If two pointers point to the same memory address, do you only need to use free(ptr) once or twice?

Question

Say we have a struct...

struct node{
    int data;
    struct node *next;
};

struct node *new_node = malloc(sizeof(node));

struct node *temp_node = new_node;

If I use free...

free(temp_node);

Is new_node free as well (since the address no longer exists) or does new_node simply point to NULL (in which case I would need to free new_node as well)?

Cheers!

Answer 1

You don't free pointers but the memory block(s) that you allocated - whose address a pointer points to.

With malloc , it returns pointer to a chunk of memory allocated that looks like this:

             +--------+
             |        |
new_node --> | 0x1000 |
             |        |
             +--------+

If 0x1000 is the starting address of that block of memory, that's what new_node points to (ie, new_node == 0x1000 ).

When you assign new_node to temp_node , temp_node points to the same block of memory (ie, temp_node == 0x1000 ):

             +--------+
             |        |
new_node --> | 0x1000 | <-- temp_node
             |        |
             +--------+

But there's just one block of memory that you have allocated. So once you free it via either pointer, the other is automatically invalidated and you are no longer allowed access that block of via either pointer.

In the same way, you can assign it to any number of pointers but as soon as it's free'd via one pointer, it's done. That's why care is needed when copying pointers around (because if you free one, it may still be inadvertently used).

PS: Free'd pointer may or may not point to NULL afterwards - it's simply undefined behaviour to access free'd memory.

Answer 2

There are plenty of exceptions, but as a general rule, there should be exactly one call to free for every call to malloc .

When you assign one pointer variable to another, you are copying the pointer value -- you are not allocating more memory. So a pointer copy does not imply the need for a second call to free .

Answer 3

The way to think about is like: pointers point to a memory location. free() returns memory pointed to by a pointer back to the system. Thus if you have two pointers - once free is called the memory is returned to the system. You still have two pointers. And they still point to the same memory location. It's just now it is not your memory but system's:)

In short - free as many times as you malloc 'd.

Answer 4

Because you are freeing memory and I see just one malloc here, you should only free() once.

In general, for each malloc , there has to be one and only one free . Otherwise, you will get a double free error.

Answer 5

For one memory address, you only need to call free once.

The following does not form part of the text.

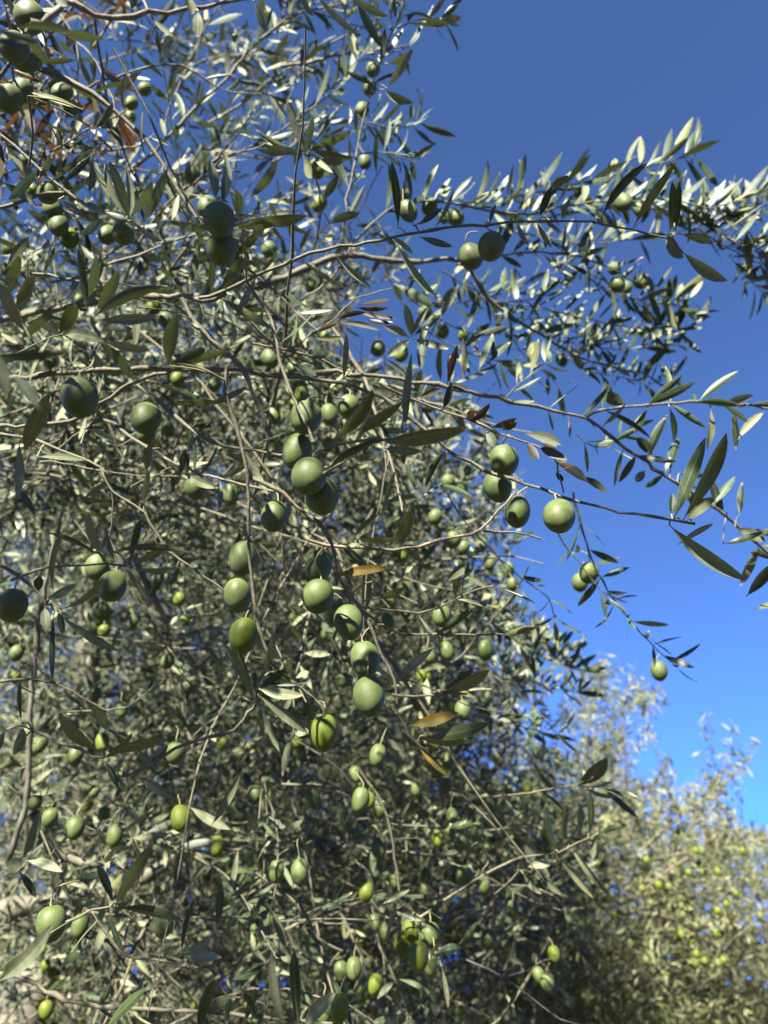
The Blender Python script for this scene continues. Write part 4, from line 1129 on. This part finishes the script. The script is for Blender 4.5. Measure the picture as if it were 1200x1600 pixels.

Once you call free , that tells the operating system that the memory you allocated can be used again. You do not need to call free on it a second time (and shouldn't, because that's undefined behavior).

Answer 6

A few notes on the code

• The declarations struct *next and struct *temp_node point to an unnamed struct that has no instances.
• node is just a structure tag used to name the structure and cannot be used in an expression like this malloc(sizeof(node)) .

If this is what you originally meant:

struct node{
  int data;
  struct node *next;
};
struct node * new_node = malloc(sizeof(struct node));
struct node * temp_node = new_node;

Then the answers provided before this post are completely accurate.

Answer 7

#include<stdio.h>
#include<stdlib.h>

struct Node
{
    int data;
    struct Node * next;
}* first=NULL;

int main()
{
    first=(struct Node *)malloc(sizeof(struct Node));
    first->data=5;
    first->next=NULL;

    struct Node * t=first;

    printf("%d",t->data);

    free(first);

    printf(" %d ",t->data);
}

In this scenario though First is freed in main then too t prints the data. Which says that the allocated memory block can be further used for the different allocation but it's still there and can be used if a pointer is pointing to it.

But in case new allocation is made then that memory block may be allocated to the other variable. Hence after freeing the memory it's behaviour is undefined.